Horse racing is by far the largest gambling-related sport in Japan, with over 21,000 races taking place each year. The Japan Racing Association (JRA) and the National Association of Racing (NAR) share events, with the former responsible for national events and the latter covering local events. Of the many annual races, the Japan Cup is one of the most significant and is held in Tokyo on the last Sunday of November.

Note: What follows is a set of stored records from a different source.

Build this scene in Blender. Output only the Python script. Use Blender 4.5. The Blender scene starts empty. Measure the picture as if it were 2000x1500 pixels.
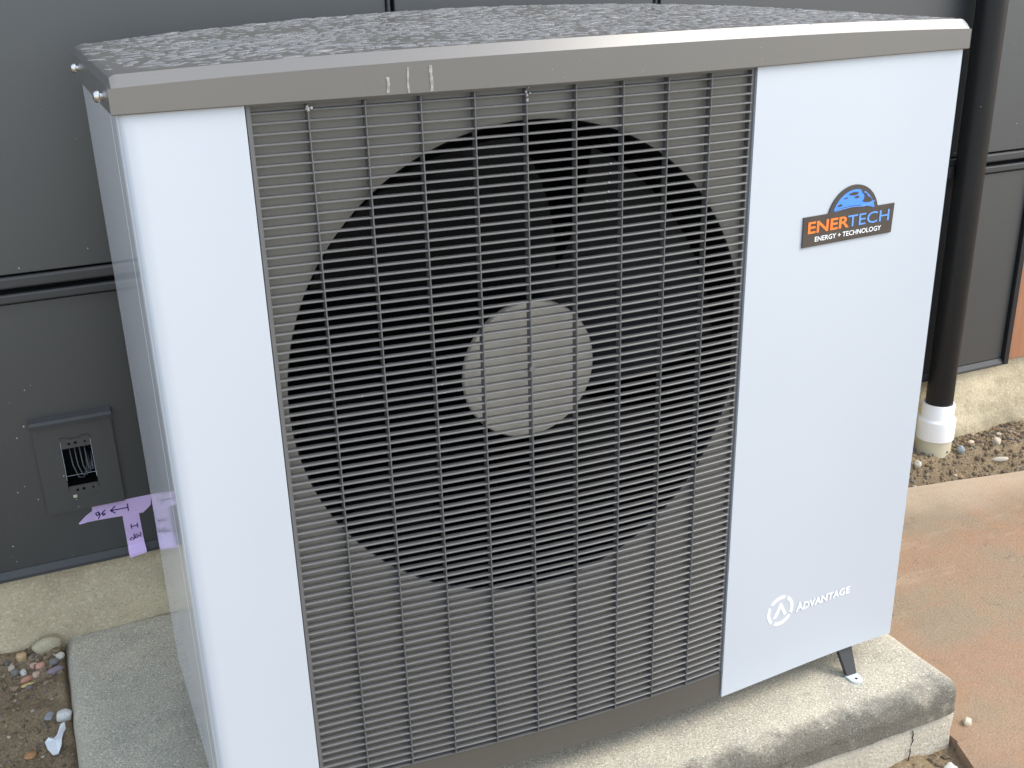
import bpy, bmesh, math, random
from mathutils import Vector, Matrix, noise
random.seed(7)
scene = bpy.context.scene
COL = scene.collection

# ------------------------------------------------------------------ camera
def setup_camera():
    yaw, pitch, roll = .3953, -.385, -.0344
    cy, sy = math.cos(yaw), math.sin(yaw)
    f = Vector((sy*math.cos(pitch), cy*math.cos(pitch), math.sin(pitch)))
    r = Vector((cy, -sy, 0)); u = r.cross(f)
    c, s = math.cos(roll), math.sin(roll)
    r2 = c*r + s*u; u2 = -s*r + c*u
    cam = bpy.data.cameras.new('camera'); o = bpy.data.objects.new('camera', cam)
    m = Matrix((r2, u2, -f)).transposed().to_4x4(); m.translation = Vector((-.0952, -1.135, 1.0613))
    o.matrix_world = m
    cam.sensor_fit = 'HORIZONTAL'; cam.sensor_width = 36
    cam.lens = 36*2123.82/2000; cam.shift_x = 42.78/2000; cam.shift_y = 37.27/2000
    cam.clip_start = .02; cam.clip_end = 400
    COL.objects.link(o); scene.camera = o
setup_camera()

# ------------------------------------------------------------------ sky, sun, exposure
SUN = Vector((.62, -.36, .74)).normalized()
def setup_light():
    w = bpy.data.worlds.new('World'); scene.world = w; w.use_nodes = True
    nt = w.node_tree; nt.nodes.clear()
    sky = nt.nodes.new('ShaderNodeTexSky'); sky.sky_type = 'NISHITA'; sky.sun_disc = False
    sky.sun_elevation = math.asin(SUN.z); sky.sun_rotation = math.atan2(SUN.x, SUN.y)
    sky.air_density = 1.0; sky.dust_density = 3.0; sky.ozone_density = 1.0
    hs = nt.nodes.new('ShaderNodeHueSaturation'); hs.inputs['Saturation'].default_value = .75
    bg = nt.nodes.new('ShaderNodeBackground'); bg.inputs['Strength'].default_value = .15
    out = nt.nodes.new('ShaderNodeOutputWorld')
    # thin overcast: an even cloud layer over the clear sky
    cl = nt.nodes.new('ShaderNodeMix'); cl.data_type = 'RGBA'; cl.inputs[0].default_value = .5; cl.inputs[7].default_value = (4.2, 4.95, 5.95, 1)
    nt.links.new(sky.outputs[0], hs.inputs['Color']); nt.links.new(hs.outputs[0], cl.inputs[6]); nt.links.new(cl.outputs[2], bg.inputs['Color'])
    nt.links.new(bg.outputs[0], out.inputs['Surface'])
    l = bpy.data.lights.new('sun', 'SUN'); l.energy = .85; l.angle = math.radians(24); l.color = (1, .93, .82)
    o = bpy.data.objects.new('sun', l); o.rotation_euler = SUN.to_track_quat('Z', 'Y').to_euler()
    COL.objects.link(o)
setup_light()
vs = scene.view_settings
vs.view_transform = 'Standard'; vs.look = 'None'; vs.gamma = 1; vs.use_curve_mapping = False
vs.exposure = 1.42

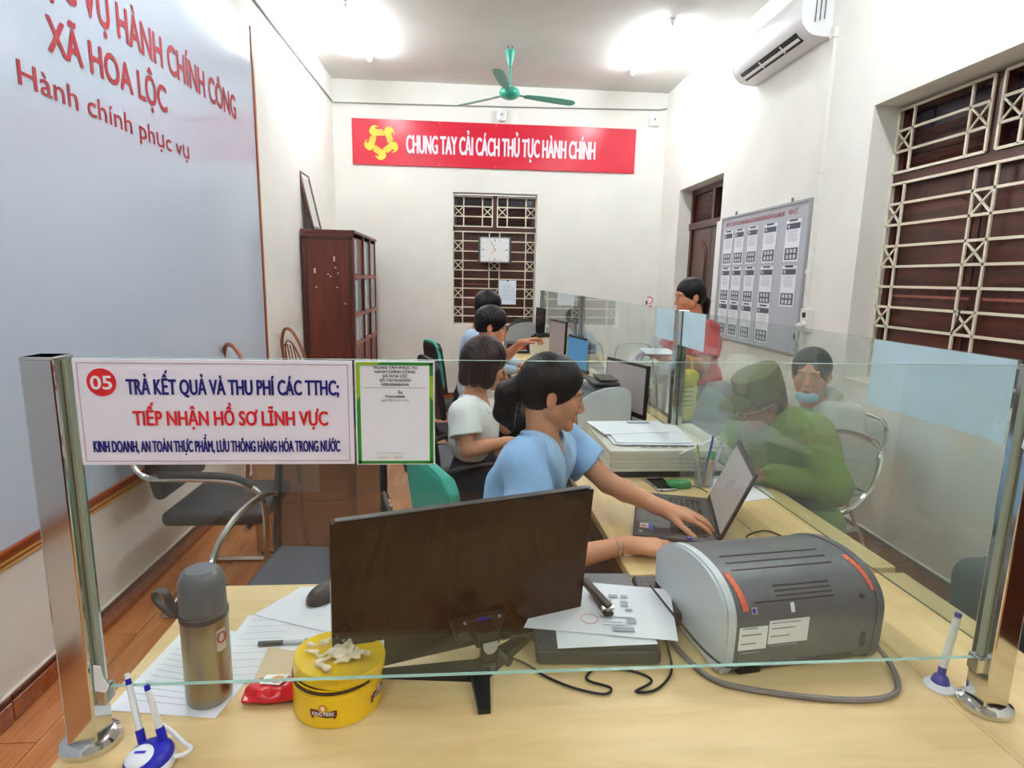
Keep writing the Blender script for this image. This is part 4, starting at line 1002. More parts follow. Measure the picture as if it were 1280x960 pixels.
# ---- printer
pr = thing('printer', 'grey laser printer with pale side panels at the right of the front counter', 'printer', (0.5, 1.015, ZD), math.atan2(0.042, 0.34))
prof = [(0.0, 0.006), (-0.012, 0.03), (-0.016, 0.10), (-0.012, 0.135), (0.005, 0.162), (0.035, 0.182), (0.08, 0.193), (0.14, 0.194), (0.20, 0.182), (0.25, 0.158), (0.285, 0.130), (0.292, 0.10), (0.285, 0.02), (0.28, 0.006)]
sp = [tuple(v)[:2] for v in catmull([(x, y, 0) for x, y in prof], 4)]
Mp = Matrix(((0, 0, 1, 0), (1, 0, 0, 0), (0, 1, 0, 0), (0, 0, 0, 1)))   # profile (y,z) extruded along X
PLn = 0.345
MB().prism(sp, PLn-0.03, M=Mp, z0=0.017).build('housing', M_grey, pr, True, 0.5)
def scaled(f, cy=0.14, cz=0.09): return [(cy+(y-cy)*f, cz+(z_-cz)*f) for y, z_ in sp]
MB().prism(scaled(1.02), 0.016, M=Mp, z0=0.0).prism(scaled(0.985), 0.006, M=Mp, z0=-0.006).build('side_panel', M_lgrey, pr, True, 0.5)
MB().prism(scaled(1.02), 0.016, M=Mp, z0=PLn-0.016).build('side_panel', M_grey, pr, True, 0.5)
def on_prof(t, off=0.0):
    """point and tangent on the upper profile, t in 0..1 from back bottom over the top"""
    i = t*(len(sp)-1); k = int(i); f = i-k; a = Vector((*sp[k], 0)); b = Vector((*sp[min(k+1, len(sp)-1)], 0)); p = a.lerp(b, f); d = (b-a).normalized(); n = Vector((-d.y, d.x, 0))
    return p+n*off, d, n
def strip(x0, x1, t, w_, m, name, off=0.0006, th=0.0014):
    p, d, n = on_prof(t, off)
    M = Matrix(((1, 0, 0, (x0+x1)/2), (0, d.x, n.x, p.x), (0, d.y, n.y, p.y), (0, 0, 0, 1)))
    return MB().box((0, 0, 0), (x1-x0, w_, th), M=M).build(name, m, pr)
for k in range(3): strip(0.045, 0.275, 0.475-0.035*k+0.02, 0.0035, M_black, 'vent_slot')
for k in range(4): strip(0.11-0.0*k-(0.05 if k == 3 else 0), 0.235, 0.34-0.022*k, 0.003, M_black, 'vent_slot')
for xx, a, b in ((0.028, 0.40, 0.26), (0.318, 0.44, 0.30)):
    for i in range(6): strip(xx-0.006+0.002*i, xx+0.006+0.002*i, a+(b-a)*i/5, 0.016, M_orange, 'tape_strip', 0.0012)['label'] = 'orange tape'
strip(0.025, 0.085, 0.135, 0.048, M_paper, 'rating_label'); strip(0.088, 0.175, 0.145, 0.050, M_paper, 'rating_label')
for k in range(4): strip(0.030, 0.062+0.01*(k % 2), 0.165-0.02*k, 0.003, M_greyink, 'label_print', 0.0016); strip(0.093, 0.155-0.01*(k % 3), 0.175-0.02*k, 0.002, M_greyink, 'label_print', 0.0016)
strip(0.09, 0.29, 0.055, 0.014, M_dk, 'port_strip'); strip(0.12, 0.16, 0.062, 0.006, M_silver, 'port')
strip(0.135, 0.143, 0.24, 0.018, M_paper, 'sticker', 0.001); strip(0.05, 0.062, 0.24, 0.012, M_silver, 'badge', 0.001); strip(0.052, 0.058, 0.24, 0.008, M_blue, 'badge_print', 0.0018)
p_, d_, n_ = on_prof(0.26, 0.0); MB().cyl((0.297, p_.x+0.004, p_.y), (0.297, p_.x-0.003, p_.y), 0.005, seg=12).build('screw_hole', M_black, pr)
MB().box((0.305, -0.014, 0.055), (0.010, 0.006, 0.03)).build('power_socket', M_dk, pr)
MB().box((0.18, 0.10, 0.004), (0.30, 0.16, 0.008)).build('base', M_black, pr)
MB().box((0.06, -0.003, 0.012), (0.05, 0.012, 0.02), bev=0.003).build('foot', M_black, pr)
MB().box((0.06, 0.26, 0.165), (0.008, 0.010, 0.006)).build('status_light', M_blue, pr)

# ---- flatbed scanner with papers, stapler
sc = thing('flatbed_scanner', 'dark grey flat scanner under papers between monitor and printer', 'scanner', (0.268, 1.052, ZD), -0.05)
Ws, Ds, Hs = 0.252, 0.30, 0.046
MB().box((0, Ds/2, 0.018), (Ws, Ds, 0.032), bev=0.008, seg=3).build('body', M_dk, sc, True)
MB().box((0, Ds/2, 0.040), (Ws-0.004, Ds-0.004, 0.012), bev=0.004).build('lid', mat('scanner_lid', (60, 68, 74), 0.35), sc)
MB().box((0.165, 0.20, 0.030), (0.075, 0.17, 0.034), bev=0.006).build('control_wing', M_dk, sc)
MB().box((0.165, 0.20, 0.0478), (0.045, 0.11, 0.0016)).build('control_strip', M_black_g, sc)
def paper(corners, label, curl=0.0, seed=0, m=M_paper, name='paper_sheet', group='loose papers on the front counter', lines=0, cat='paper', th=0.0006, lw=0.8):
    t = thing(name, label, cat, (sum(c[0] for c in corners)/4, sum(c[1] for c in corners)/4, min(c[2] for c in corners)), 0, group)
    loc = Vector(t.location)
    o = sheet('sheet', [Vector(c)-loc for c in corners], m, t, th, 6, curl, seed)
    if lines:
        a, b, c, d = [Vector(x)-loc for x in corners]; mb = MB(); rnd = random.Random(seed)
        nrm = (b-a).cross(d-a).normalized()
        for i in range(lines):
            v = 0.1+0.8*i/max(1, lines-1); l0, l1 = 0.1, 0.1+lw*rnd.uniform(0.6, 1.0)
            p = lambda u, v: a*(1-u)*(1-v)+b*u*(1-v)+c*u*v+d*(1-u)*v+nrm*(th+0.0005+curl)
            q = [p(l0, v), p(l1, v), p(l1, v+0.007), p(l0, v+0.007)]
            vs = [mb.bm.verts.new(x) for x in q]; mb.bm.faces.new(vs)
        mb.build('print', M_faint, o)
    return t
zs = ZD+0.0475
paper([(0.183, 1.045, zs), (0.385, 1.050, zs), (0.395, 1.26, zs), (0.20, 1.27, zs)], 'lower white sheet showing its edge on the dark scanner', 0, 3)
pt = paper([(0.122, 1.115, zs+0.002), (0.427, 1.052, zs+0.004), (0.478, 1.25, zs+0.004), (0.20, 1.315, zs+0.002)], 'printed identity card copy lying on the dark scanner under the stapler', 0.0, 5)
mb = MB()   # the copied cards on the sheet
Mc = frame((0.325, 1.15, zs+0.0062), (math.cos(-0.15), math.sin(-0.15), 0), (math.sin(0.15), math.cos(0.15), 0)); loc = Matrix.Translation(-Vector(pt.location))
for (u, v, w_, h) in ((-0.03, 0.075, 0.02, 0.014), (0.0, 0.075, 0.02, 0.012), (0.025, 0.075, 0.015, 0.012), (-0.02, 0.05, 0.03, 0.02), (0.022, 0.045, 0.016, 0.022), (0.03, 0.02, 0.015, 0.008), (0.0, -0.01, 0.07, 0.003), (0.03, -0.022, 0.02, 0.02), (-0.01, -0.03, 0.04, 0.002), (0.01, -0.055, 0.045, 0.016), (-0.01, -0.042, 0.04, 0.002), (0.012, -0.04, 0.03, 0.002), (-0.02, 0.025, 0.03, 0.002), (-0.02, 0.018, 0.034, 0.002), (-0.02, 0.011, 0.028, 0.002)):
    mb.box((u, v, 0), (w_, h, 0.0004), M=loc @ Mc)
mb.build('card_copy_print', mat('copy_print_grey', (168, 176, 190), 0.7), pt)
mb = MB(); ring = [(0.264+0.018*math.cos(2*PI*i/20), 1.135+0.018*math.sin(2*PI*i/20)) for i in range(20)]
mb.tube([(x-pt.location.x, y-pt.location.y, zs+0.0065-pt.location.z) for x, y in ring], 0.0008, 4, closed=True); mb.build('round_stamp', mat('pink_stamp', (236, 160, 160), 0.6), pt)
paper([(0.39, 1.30, ZD+0.001), (0.52, 1.31, ZD+0.001), (0.53, 1.395, ZD+0.001), (0.385, 1.395, ZD+0.001)], 'white sheet behind the printer, half hidden', 0, 9, lines=4)
st = thing('stapler', 'black stapler lying on the copied card sheet', 'stapler', (0.300, 1.19, zs+0.007), math.radians(98))
MB().box((0, 0, 0.005), (0.105, 0.022, 0.008), bev=0.003).build('base', M_black, st)
mb = MB(); mb.box((0.0, 0, 0), (0.105, 0.020, 0.014), M=Matrix.Translation((0.004, 0.010, 0.024)) @ Matrix.Rotation(math.radians(13), 4, 'Z') @ Matrix.Rotation(math.radians(-7), 4, 'Y'), bev=0.005, seg=3); mb.build('arm', M_black, st)
MB().box((-0.01, 0.0, 0.014), (0.075, 0.010, 0.008)).build('magazine', M_chrome_r, st)
MB().cyl((-0.042, -0.013, 0.015), (-0.042, 0.013, 0.015), 0.006, seg=12).build('hinge', M_chrome_r, st)

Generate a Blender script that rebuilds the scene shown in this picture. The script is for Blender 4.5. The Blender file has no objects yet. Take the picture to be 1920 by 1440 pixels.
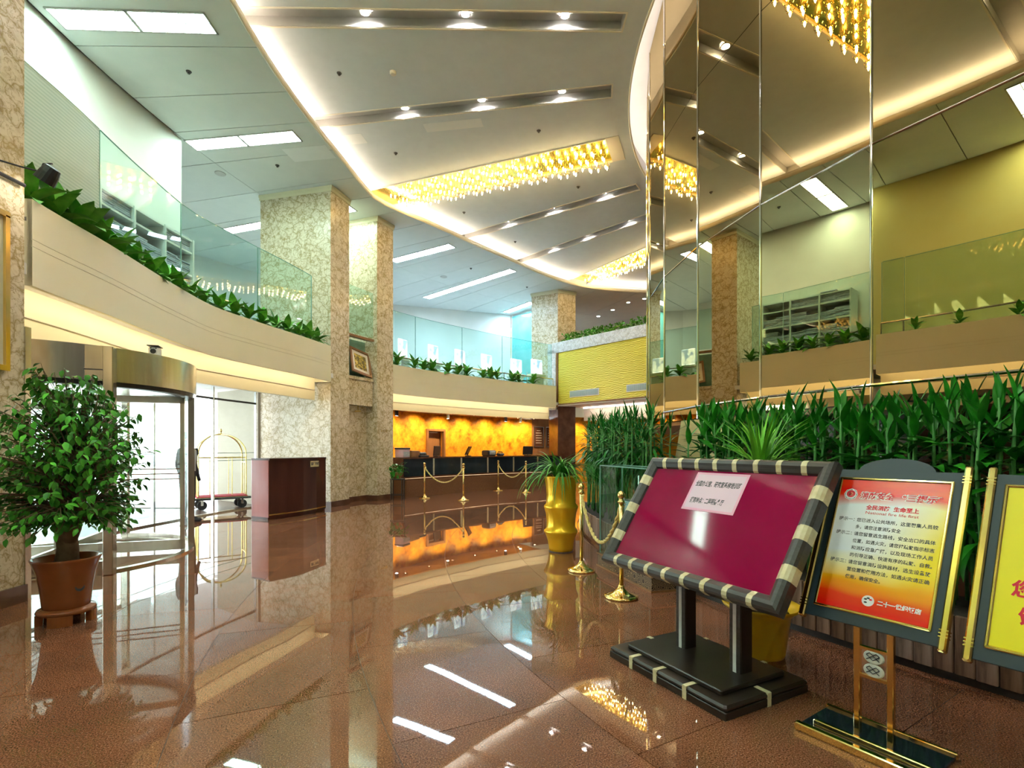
import bpy, math, random
from mathutils import Vector, Matrix, Euler
random.seed(7)
sc = bpy.context.scene
COL = sc.collection
PI = math.pi
sin, cos, rad = math.sin, math.cos, math.radians

# ------------------------------------------------------------------ camera, world, exposure
cam = bpy.data.cameras.new('camera')
cam.sensor_width = 36.0; cam.lens = 18.0; cam.shift_y = 0.0625
cam.clip_start = 0.05; cam.clip_end = 200
cam_o = bpy.data.objects.new('camera', cam); COL.objects.link(cam_o)
cam_o.location = (0, 0, 1.45); cam_o.rotation_euler = (PI/2, 0, 0)
sc.camera = cam_o

world = bpy.data.worlds.new('bright_day'); sc.world = world
world.use_nodes = True
_bg = world.node_tree.nodes['Background']
_bg.inputs[0].default_value = (0.90, 0.97, 1.0, 1); _bg.inputs[1].default_value = 1.9

sc.view_settings.view_transform = 'Standard'; sc.view_settings.look = 'None'
sc.view_settings.gamma = 1.0; sc.view_settings.use_curve_mapping = False
sc.view_settings.exposure = 1.9
sc.cycles.max_bounces = 6; sc.cycles.diffuse_bounces = 2; sc.cycles.glossy_bounces = 4; sc.cycles.transparent_max_bounces = 12; sc.cycles.use_light_tree = False
sc.cycles.use_adaptive_sampling = True; sc.cycles.adaptive_threshold = 0.07
E_TROFFER, E_COVE, E_BULB, E_DOWN, E_SPOT = 12.8, 11.5, 10.0, 165.0, 1.0

# ------------------------------------------------------------------ geometry helpers
CX, CY = 11.0, 8.4              # the whole lobby is laid out around the mirrored drum's axis
def P(R, deg, z=None):
    a = rad(deg); x, y = CX-R*cos(a), CY-R*sin(a)
    return (x, y) if z is None else Vector((x, y, z))
def lerp_tab(tab, t):
    tab = sorted(tab)
    if t <= tab[0][0]: return tab[0][1]
    for i in range(len(tab)-1):
        (a, b), (c, d) = tab[i], tab[i+1]
        if t <= c:
            p0 = tab[max(i-1, 0)][1]; p3 = tab[min(i+2, len(tab)-1)][1]
            s = (t-a)/(c-a)
            m1, m2 = (d-p0)*.5, (p3-b)*.5
            return ((2*s**3-3*s**2+1)*b+(s**3-2*s**2+s)*m1+(-2*s**3+3*s**2)*d+(s**3-s**2)*m2)
    return tab[-1][1]
PLANTER = [(16, 16.15), (11.6, 16.1), (7.6, 16.03), (2, 16.12), (-1.9, 16.2), (-5, 16.08), (-10.5, 15.9), (-14.6, 15.9)]
PLANTER2 = [(-24.6, 15.98), (-31, 15.72), (-37.1, 15.42), (-45, 15.25), (-52.6, 15.17)]
LIP = [(60, 15.1), (4, 15.1), (-4.8, 15.09), (-8, 15.1), (-11.7, 15.14), (-16, 15.28), (-18.4, 15.36), (-21, 15.19), (-25, 14.85),
       (-30, 14.58), (-40, 14.4), (-52.4, 14.6), (-58, 14.5), (-67, 13.95), (-90, 13.4)]
def lin(a, b, n): return [a+(b-a)*i/n for i in range(n+1)]
def curve(tab, d, a0, a1, n): return [P(lerp_tab(tab, t)+d, t) for t in lin(a0, a1, n)]
def arc(R, a0, a1, n): return [P(R, t) for t in lin(a0, a1, n)]
def catenary(a, b, sag, n=14):
    a, b = Vector(a), Vector(b)
    return [a.lerp(b, i/n)-Vector((0, 0, sag*4*(i/n)*(1-i/n))) for i in range(n+1)]

class MB:
    def __init__(s): s.v = []; s.f = []
    def add(s, vs, fs):
        o = len(s.v); s.v += [tuple(v) for v in vs]; s.f += [tuple(i+o for i in f) for f in fs]; return s
    def box(s, c, d, M=None):
        x, y, z = d[0]/2, d[1]/2, d[2]/2
        vs = [Vector((a*x, b*y, e*z)) for a in (-1, 1) for b in (-1, 1) for e in (-1, 1)]
        if M is not None: vs = [M @ v for v in vs]
        vs = [v+Vector(c) for v in vs]
        return s.add(vs, [(0,1,3,2),(4,6,7,5),(0,4,5,1),(2,3,7,6),(0,2,6,4),(1,5,7,3)])
    def bbox(s, c, d, b=0.01):
        "box with bevelled vertical and horizontal edges (cheap chamfer)"
        x, y, z = d[0]/2, d[1]/2, d[2]/2; b = min(b, x*.9, y*.9, z*.9)
        rings = [(z*-1, b), (-z+b, 0), (z-b, 0), (z, b)]
        vs = []
        for h, i in rings:
            vs += [(c[0]+px, c[1]+py, c[2]+h) for px, py in
                   [(-x+i+b, -y+i), (x-i-b, -y+i), (x-i, -y+i+b), (x-i, y-i-b), (x-i-b, y-i), (-x+i+b, y-i), (-x+i, y-i-b), (-x+i, -y+i+b)]]
        fs = []
        for r in range(3):
            for k in range(8):
                a, e = r*8+k, r*8+(k+1) % 8
                fs.append((a, e, e+8, a+8))
        fs += [tuple(range(7, -1, -1)), tuple(range(24, 32))]
        return s.add(vs, fs)
    def prism(s, poly, z0, z1):
        n = len(poly)
        vs = [(p[0], p[1], z0) for p in poly]+[(p[0], p[1], z1) for p in poly]
        return s.add(vs, [tuple(range(n-1, -1, -1)), tuple(range(n, 2*n))]+[(i, (i+1) % n, n+(i+1) % n, n+i) for i in range(n)])
    def ribbon(s, A, B, z0, z1):
        n = len(A); vs = []
        zz0 = z0 if isinstance(z0, (list, tuple)) else (z0, z0); zz1 = z1 if isinstance(z1, (list, tuple)) else (z1, z1)
        for a, b in zip(A, B): vs += [(a[0], a[1], zz0[0]), (b[0], b[1], zz0[1]), (b[0], b[1], zz1[1]), (a[0], a[1], zz1[0])]
        fs = [(0, 1, 2, 3), (4*n-1, 4*n-2, 4*n-3, 4*n-4)]
        for i in range(n-1):
            for k in range(4):
                fs.append((4*i+k, 4*(i+1)+k, 4*(i+1)+(k+1) % 4, 4*i+(k+1) % 4))
        return s.add(vs, fs)
    def lathe(s, prof, n=24, c=(0, 0, 0), cap=True, sx=1, sy=1):
        vs = []; m = len(prof)
        for i in range(n):
            a = 2*PI*i/n
            vs += [(c[0]+r*cos(a)*sx, c[1]+r*sin(a)*sy, c[2]+z) for r, z in prof]
        fs = []
        for i in range(n):
            j = (i+1) % n
            for k in range(m-1): fs.append((i*m+k, j*m+k, j*m+k+1, i*m+k+1))
        if cap:
            fs.append(tuple(i*m for i in range(n-1, -1, -1))); fs.append(tuple(i*m+m-1 for i in range(n)))
        return s.add(vs, fs)
    def tube(s, path, r, n=8, closed=False):
        path = [Vector(p) for p in path]; m = len(path); vs = []
        rr = r if isinstance(r, (list, tuple)) else [r]*m
        prev = None
        for i, p in enumerate(path):
            if closed: t = path[(i+1) % m]-path[i-1]
            else: t = path[min(i+1, m-1)]-path[max(i-1, 0)]
            t.normalize()
            if prev is None:
                prev = t.cross(Vector((0, 0, 1)) if abs(t.z) < .9 else Vector((1, 0, 0))).normalized()
            u = (prev-t*prev.dot(t)).normalized(); prev = u; w = t.cross(u)
            vs += [p+(u*cos(2*PI*k/n)+w*sin(2*PI*k/n))*rr[i] for k in range(n)]
        fs = []
        for i in range(m if closed else m-1):
            j = (i+1) % m
            for k in range(n): fs.append((i*n+k, i*n+(k+1) % n, j*n+(k+1) % n, j*n+k))
        if not closed: fs += [tuple(range(n-1, -1, -1)), tuple((m-1)*n+k for k in range(n))]
        return s.add(vs, fs)
    def ball(s, c, r, n=10, m=6, sz=1):
        prof = [(max(r*sin(PI*k/m), 1e-4), -r*cos(PI*k/m)*sz) for k in range(m+1)]
        return s.lathe(prof, n, c)
    def quad(s, a, b, c, d): return s.add([a, b, c, d], [(0, 1, 2, 3)])
    def mesh(s, name, mat, smooth=False):
        me = bpy.data.meshes.new(name); me.from_pydata(s.v, [], s.f); me.update()
        if mat: me.materials.append(mat)
        if smooth: me.shade_smooth()
        return me
    def build(s, name, mat, parent=None, smooth=False, M=None, auto=None):
        me = s.mesh(name, mat, smooth or auto is not None)
        if auto is not None: 
            try: me.set_sharp_from_angle(angle=rad(auto))
            except Exception: pass
        return inst(name, me, parent, M)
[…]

There are three main types of racing in Japan: Flat Racing, Jump Racing and Draft Racing (also called Ban’ei Racing) which involves jockeys riding on sleds pulled by the horse rather than on their backs. The big four racetracks in Japan are Tokyo, Nakayama, Kyoto and Hanshin, with many smaller local tracks.

Kyotei: Boat Racing

Using powerboats to race across water, Kyotei is one of the more unusual options for gambling in Japan. First introduced to Japan in 1952, it remained largely Japanese interest for many years until a new course was built in Korea in 2002. The race involves six hydroplane vehicles racing around a 600m course, with a ‘flying start’ style meaning they begin to speed towards the start line ahead of the race start time. Men and women can compete together but all racers must attend a year of training at the Kyotei Federation Training School in Kyushu. Weight restrictions apply to races and competitors are assigned a boat and engine at random on the day to ensure fairness. There are 24 Kyotei Stadiums in Japan, including the Boat Race Edogawa in Tokyo, Boat Race Toda in Saitama and Boat Race Wakayama in Fukuoka.

Toto: J-League Soccer Pools

Toto: J-League Soccer Pools

Soccer was only added to the approved sports for gambling in 2001 and uses a pools-style gambling system known as Sports Shinko Kuji, where players bet on the winner or the end score of the game. Tickets can be bought online for the ‘toto’ soccer bets as well as in convenience stores and at permitted stalls.